Ces paroles de Raymond Ndong Sima, au lendemain du coup d’Etat militaire du 30 août 2023, résonnent encore et toujours dans la mémoire de plusieurs Gabonais. Au bout du compte, le « cadre inclusif qui devait permettre de remettre à plat les textes qui encadrent les élections et avant eux la constitution elle-même » n’a jamais été mis en place. Depuis Dialogue national inclusif-exclusif d’Angondjé, c’est une même équipe, verrouillée par les militaires, qui est à la manœuvre et à l’œuvre. C’est elle qui a influencé et même rédigé les recommandations ayant couronné ces assises nationales. C’est toujours elle qui a été l’auteure du projet de constitution tant querellé. Et c’est encore elle qui va pondre le nouveau code électoral attendu.
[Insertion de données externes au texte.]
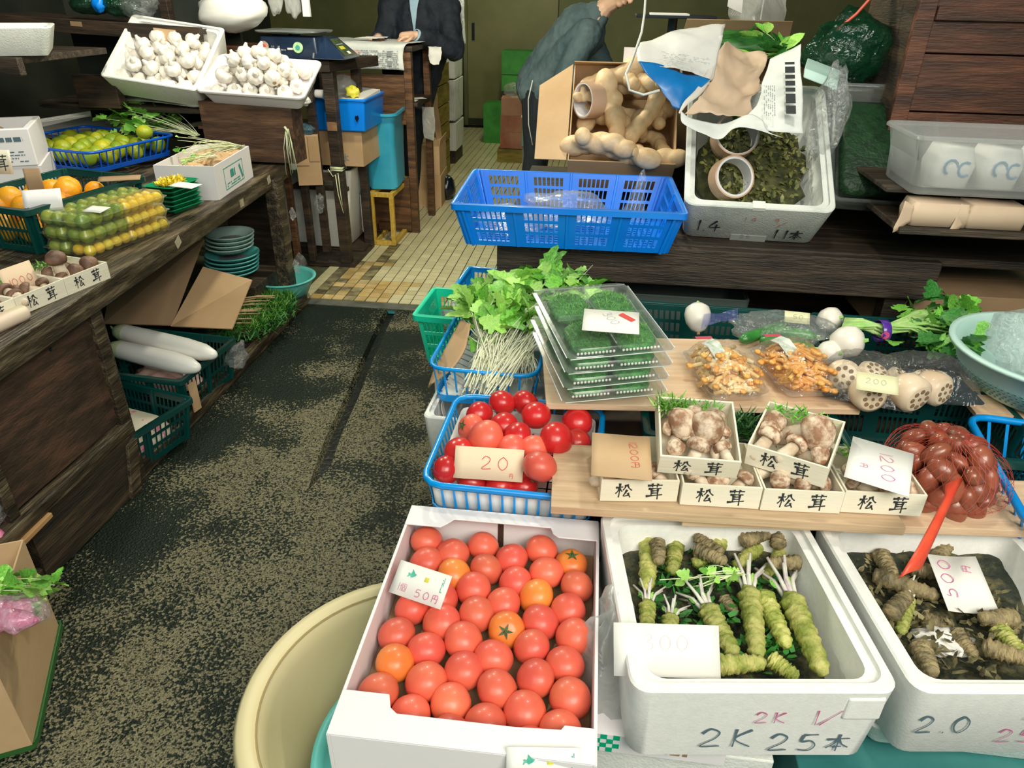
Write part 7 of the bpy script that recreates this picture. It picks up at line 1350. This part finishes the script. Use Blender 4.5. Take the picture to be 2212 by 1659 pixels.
def head_mesh(q, c, f, up):
    f, up = Vector(f).normalized(), Vector(up).normalized(); up = (up-f*up.dot(f)).normalized(); s = f.cross(up)
    T0 = Matrix((s, f, up)).transposed().to_4x4(); T0.translation = Vector(c); q.T = T0
    q.blob((0, -.01, .03), .075, .095, .085, 18, 12); q.blob((0, .02, -.03), .058, .066, .080, 16, 10); q.blob((0, .055, -.085), .03, .028, .024, 10, 7)
    q.tube([(0, .085, .015), (0, .103, -.02), (0, .095, -.035)], [.009, .014, .013], 8); q.blob((0, .080, -.058), .026, .012, .010, 10, 6)
    for x in (-1, 1): q.blob((x*.076, -.005, -.01), .010, .018, .030, 8, 6); q.blob((x*.032, .078, .022), .020, .012, .008, 8, 6); q.blob((x*.045, .06, -.02), .022, .02, .02, 8, 6)
    q.T = Matrix.Identity(4); return T0
def person(label, loc, J, jacket, trousers, folds=.012, shirt=None, hands=()):
    t = thing('person', label, 'person', loc); b = Vector(loc); R = lambda p: Vector(p)-b; q = M()
    limb(q, [R(J['hip']), R(J['waist']), R(J['chest']), R(J['neck'])], [.125, .12, .13, .055]); T0 = head_mesh(q, R(J['head']), J['face'], J['up']); limb(q, [R(J['neck']), R(J['head'])+Vector((0, 0, -.04))], [.052, .055])
    for s in ('l', 'r'):
        limb(q, [R(J['chest']), R(J['sh'+s]), R(J['el'+s]), R(J['wr'+s])], [.08, .058, .040, .026]); hp = R(J['hip'])+Vector(J['ho'+s]); limb(q, [R(J['hip']), hp, R(J['kn'+s]), R(J['an'+s])], [.12, .085, .055, .036])
        a = R(J['an'+s]); limb(q, [a, a+Vector(J['foot'])*.5-Vector((0, 0, .03)), a+Vector(J['foot'])-Vector((0, 0, .045))], [.036, .035, .026])
        d, n, c, sd = J['hand'+s]; hand(q, R(J['wr'+s]), d, n, c, sd)
    o = q.build('body', skin_m, t, smooth=True); remesh(o, .0055, 3)
    hm = M(); hm.T = T0; hm.blob((0, -.022, .045), .082, .098, .088, 18, 12, lambda v: 1+.03*noise.noise(v*6)); hm.build('hair', hair_m, t, smooth=True)
    for x in (-1, 1):
        e = M(); e.T = T0; e.blob((x*.032, .086, .008), .013, .007, .006, 10, 6); e.build('eye', ink, t, smooth=True)
    e = M(); e.T = T0; e.blob((0, .094, -.058), .022, .004, .003, 8, 5); e.build('mouth', mat('lips', (.5, .2, .16), None, .5), t, smooth=True)
    q = M(); limb(q, [R(J['hip'])+(R(J['waist'])-R(J['hip']))*.15, R(J['waist']), R(J['chest']), R(J['neck'])+(R(J['chest'])-R(J['neck']))*.35], [.165, .16, .17, .085], 16)
    sl, sr = R(J['shl']), R(J['shr']); limb(q, [sl, sr], [.09, .09]); hl, hr = R(J['hip'])+Vector(J['hol'])*.7, R(J['hip'])+Vector(J['hor'])*.7; limb(q, [hl, hr], [.135, .135]); limb(q, [hl, sl], [.13, .10]); limb(q, [hr, sr], [.13, .10])
    for s in ('l', 'r'): w_ = R(J['wr'+s]); e_ = R(J['el'+s]); limb(q, [R(J['sh'+s]), e_, w_+(e_-w_)*.12], [.088, .070, .050])
    fo = [noise.noise_vector(Vector(v)*11)*folds+noise.noise_vector(Vector(v)*26)*folds*.4 for v in q.v]
    o = q.build('jacket', jacket, t, smooth=True); remesh(o, .011, 3)
    tx = bpy.data.textures.new('folds', 'CLOUDS'); tx.noise_scale = .075; dm = o.modifiers.new('d', 'DISPLACE'); dm.texture = tx; dm.strength = folds*2.2; dm.mid_level = .5; dm.texture_coords = 'LOCAL'
    q = M(); limb(q, [hl, hr], [.13, .13])
    for s in ('l', 'r'): hp = R(J['hip'])+Vector(J['ho'+s]); limb(q, [R(J['hip']), hp, R(J['kn'+s]), R(J['an'+s])], [.13, .105, .080, .065])
    o = q.build('trousers', trousers, t, smooth=True); remesh(o, .012, 3)
    for s in ('l', 'r'):
        a = R(J['an'+s]); f = Vector(J['foot']); q = M(); limb(q, [a-Vector((0, 0, .03)), a+f*.5-Vector((0, 0, .04)), a+f-Vector((0, 0, .05))], [.045, .042, .034]); o = q.build('shoe', black_pl, t, smooth=True); remesh(o, .010, 2)
    return t
navyj = mat('jacket_near_black', (.006, .010, .018), (.014, .020, .034), .8, 10, .3, 60); greyj = mat('jacket_slate', (.055, .10, .115), (.11, .165, .18), .8, 5, .3, 40); trou = mat('trousers_charcoal', (.010, .016, .022), (.022, .030, .038), .85, 8, .2, 40)
z_ = 1.205
p1 = person('standing person in a dark jacket, one hand on the newspaper', (-1.29, 5.42, 0), dict(hip=(-1.40, 5.46, .90), waist=(-1.36, 5.42, 1.08), chest=(-1.29, 5.36, 1.30), neck=(-1.29, 5.32, 1.46), head=(-1.30, 5.27, 1.60), face=(-.2, -1, -.35), up=(0, -.2, 1),
  shl=(-1.10, 5.36, 1.38), ell=(-1.03, 5.24, 1.135), wrl=(-1.235, 5.02, 1.235), shr=(-1.48, 5.36, 1.38), elr=(-1.55, 5.28, 1.13), wrr=(-1.50, 5.05, 1.215), hol=(.10, 0, 0), hor=(-.10, 0, 0), knl=(-1.41, 5.42, .48), knr=(-1.58, 5.42, .48), anl=(-1.43, 5.48, .09), anr=(-1.60, 5.48, .09), foot=(0, -.17, 0),
  handl=((-1, -.35, -.12), (-.25, 0, -1), .55, 1), handr=((.3, -1, -.05), (0, 0, -1), .25, -1)), navyj, trou)
q = M(); q.T = Matrix.Translation(Vector((-1.235, 5.02, 1.235))-Vector((-1.29, 5.42, 0))) @ (Vector((-1.235, 5.02, 1.235))-Vector((-1.03, 5.24, 1.135))).to_track_quat('Z', 'Y').to_matrix().to_4x4(); q.lathe([(.036, -.05), (.038, -.02), (.037, .008), (.032, .010), (.030, -.03)], 18, cap=False).build('shirt_cuff', mat('shirt_blue', (.28, .42, .55), (.36, .52, .62), .7, 8), p1, smooth=True)
patch([[(-.004, -.235, 1.24), (.004, -.235, 1.24)], [(-.018, -.238, 1.36), (.022, -.238, 1.36)], [(-.035, -.20, 1.47), (.045, -.20, 1.47)]], 6, 10, .004, 9).build('shirt_front', MATS['shirt_blue'], p1, smooth=True, solid=.003)
tag(patch([[(0, 0, 0), (.055, .01, 0)], [(0, -.005, -.14), (.06, 0, -.14)], [(.01, 0, -.33), (.065, .01, -.34)]], 5, 12, .006, 12).build('hanging_towel', bagwhite, loc=(-1.075, 5.55, 1.50), smooth=True, solid=.002), 'narrow pale towel hanging just right of the standing person', 'towel')
M().tube([(.02, 0, 0), (.02, 0, 1.25)], .003, 6).build('hanging_cord', paper, bpy.data.objects['hanging_towel'])
p2 = person('bending person in a slate grey jacket and charcoal trousers with a white cord', (-.47, 5.35, 0), dict(hip=(-.47, 5.35, .90), waist=(-.38, 5.33, 1.05), chest=(-.19, 5.28, 1.27), neck=(-.03, 5.22, 1.42), head=(.085, 5.16, 1.535), face=(.55, -.6, -.75), up=(.6, -.1, .8),
  shl=(-.16, 5.42, 1.28), ell=(.0, 5.38, 1.02), wrl=(.16, 5.18, .92), shr=(-.14, 5.08, 1.26), elr=(-.26, 4.98, 1.03), wrr=(-.02, 4.90, .93), hol=(0, .10, 0), hor=(0, -.10, 0), knl=(-.44, 5.44, .47), knr=(-.46, 5.24, .47), anl=(-.50, 5.45, .09), anr=(-.52, 5.22, .09), foot=(.17, -.03, 0),
  handl=((1, -.4, -.4), (0, 0, -1), .5, -1), handr=((1, -.2, -.5), (0, 0, -1), .5, 1)), greyj, trou)
q = M(); q.tube([(-.01, -.245, .98), (-.035, -.25, .86), (-.03, -.235, .70), (.0, -.22, .56)], .004, 5).build('white_cord', paper, p2, smooth=True)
Et là encore Raymond Ndong Sima é été désavoué. Non seulement la Constitution qu’il souhaitait pour le pays est aujourd’hui une loi insipide et indigeste mais aussi, avec elle, tout indique que les militaires risquent de participer aux élections qui vont suivre, au lieu d’être ces « arbitres objectifs » qu’il voulait en faire.
Mieux, personne ne sait aujourd’hui et exactement quel est le calendrier électoral de ces militaires, notamment après l’élection présidentielle qui pourrait être organisée avant toutes. Une fois le nouveau chef de l’Etat élu, quid des organes de la Transition ?
Le pays va-t-il fonctionner avec un Président élu sur la base de la nouvelle constitution et des organes de transition, notamment le Parlement qu’il a lui-même nommé ? Cela augure une période de Transition beaucoup plus longue que prévu, laquelle ne prendra pas un « temps raisonnable » tel que le voulait Raymond Ndong Sima. Et ce que craignait ce dernier arrivera : quoi qu’il en soit, les militaires s’éterniseront au pouvoir ; un autre désaveu en perspective pour l »ancien Premier ministre d’Ali Bongo Ondimba, devenu celui de Brice Clotaire Oligui Nguema.
Lorsque l’on a subi autant de désaveux, ne devrait-on pas rendre son tablier ? Il y a là un véritable débat de conscience que devrait logiquement avoir l’actuel Premier ministre de la Transition, surtout que le poste qu’il occupe aujourd’hui ne devrait plus exister constitutionnellement.